Regulators identified problem loans remaining on the bank’s books, and the need for new compliance controls. The concerns were discussed by Everets and board members, including King, last summer and fall. King and Everets said the bank moved quickly to address the regulators’ concerns.
“It was mostly things that everybody knew,” King said Tuesday. “I think the assumption was the turnaround would be faster.”
King resigned from the board in March, soon after announcing he would run for the Senate. He said he did not want to give the appearance of a conflict of interest if someone who got a loan from the bank then donated to his campaign.
In May, the company’s remaining directors signed a Formal Agreement based on the 2011 exam and set new deadlines for the bank to implement a list of new compliance measures, such as forming a compliance committee and a risk reduction plan.
The Formal Agreement says “the Comptroller has found unsafe and unsound banking practices and regulatory violations,” and the bank was being designated in “troubled condition.”
Sorenson, with the Maine Republican Party, said the order shows that King’s efforts on the board didn’t help.
“I think it’s clear the problems at the bank were not cleared up during Angus’ time there, and this is another example in a clear pattern of mismanagement,” he said Tuesday.
King, meanwhile, said the company is still in the midst of a turnaround and he’s glad to have contributed in a small way.
“The problems with the bank predate the current management, and what they’ve been doing for two years is righting the ship,” he said. “This was a case of stepping in to save 300-plus Maine jobs, and it looks good.”
Everets said the bank is still gradually removing old problem loans and has built a new $200 million loan portfolio that is solid. The bank now has $80 million in cash reserves and $120 million in other liquidity, he said.

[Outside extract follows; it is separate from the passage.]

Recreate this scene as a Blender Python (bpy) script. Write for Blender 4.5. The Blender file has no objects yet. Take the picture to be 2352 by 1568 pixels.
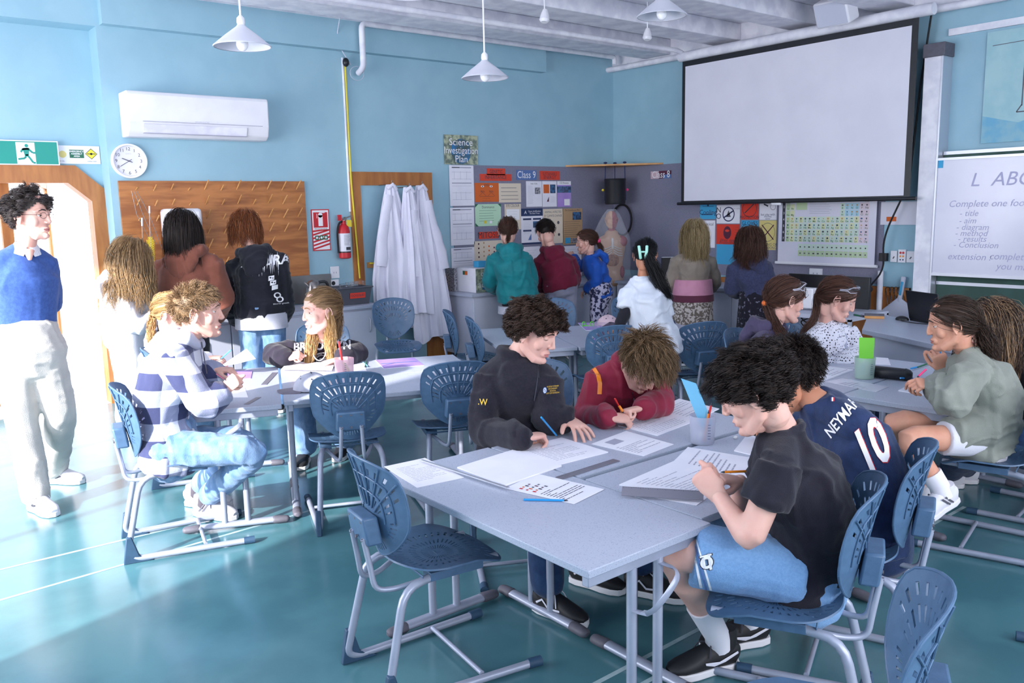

A review of balance sheets shows the bank’s assets have shrunk from $890 million in 2008 to $775 million this year, and that cash reserves have increased dramatically. “It’s a great balance sheet now,” Everets said.
He said the transition to new federal regulations under Dodd-Frank means compliance agreements are becoming more common.
Formal Agreements are the most common form of compliance orders, and are much less severe than cease-and-desist orders. Eighty-five banks nationwide have been issued Formal Agreements this year, including one other bank in Maine, Auburn Savings Bank.
The existence of a Formal Agreement means regulators have compliance concerns, but it doesn’t necessarily signify financial mismanagement or risk of a bank failure, said Gretchen Jones, a lawyer who represents banks but has no connection to The Bank of Maine.
“In 20-something years, I think I can fairly say I have never seen an examination that doesn’t result in a (signed memorandum or letter),” she said. “Generally, the regulators will come in and they will manage to find something that isn’t done to their satisfaction.”
Jones said descriptions like “unsound” or “troubled condition” are routine legal terms that allow regulators to set compliance deadlines. “That’s how they wield the hammer,” she said.
The King campaign responded late Tuesday to the latest criticism from the Maine Republican Party, about his departure in 2010 from the board of W.P. Stewart & Co. Ltd., a Bermuda-based investment company.
The GOP said it didn’t have details about King’s role there, but that King left after the stock slid and during a takeover that led to a corporate turnaround.
King said through a spokeswoman that he simply left the board when a new owner came in and brought in his own board members.
King also said Tuesday that it doesn’t make sense to hold board members responsible for every up or down in the business world.
“I’m also on the board of Lee Auto, and they had one of the best years in their history last year,” King said. “Does that make me a financial genius?”
Charlie Summers’ campaign manager, Lance Dutson, said Tuesday that he didn’t know enough details about King’s corporate board activities to comment on the GOP’s criticisms.
“The one thing that we are very familiar with is his financial mismanagement of state government,” Dutson said.